Se a lei vigente não atende ao clamor popular, o único caminho será mudá-la na instância correta, que é o Congresso Nacional.
Cabe chamar atenção para o risco de no futuro, o STF declarar a inconstitucionalidade, caso se faça essa mudança com lesão ao princípio da presunção de inocência. O artigo 5°, inciso LVII, da Constituição é “clausula pétrea” (dispositivo imutável, salvo por uma Constituinte), por versar sobre os direitos e garantias individuais.

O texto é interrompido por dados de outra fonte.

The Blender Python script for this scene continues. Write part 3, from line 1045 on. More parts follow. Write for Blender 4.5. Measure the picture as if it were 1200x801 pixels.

Como tal está “blindado” pelo artigo 60, IV, que impede alterações, através de emenda. Para evitar a impunidade, a via correta seria o legislador, ao invés de emendar a Constituição, inserir novas “exceções” ao artigo 283 do CPP, tais como, restringir as hipóteses de interposição de recurso extraordinário ao STF e a interrupção da prescrição de processos com recursos pendentes de julgamento, em tribunais superiores.
O STF já julgou constitucional o artigo 283 do CPP e legitimou as “exceções” de prisões, antes do trânsito em julgado, nos casos de flagrante delito e preventiva. Logo, “novas” exceções introduzidas no CPP seriam igualmente constitucionais.
Nesse clima de incertezas, o bolsonarismo ganha folego para retomar o discurso radical e moralizador. Em tese abre-se espaço político para alternativas de “centro”.
O grande problema é que faltam lideranças.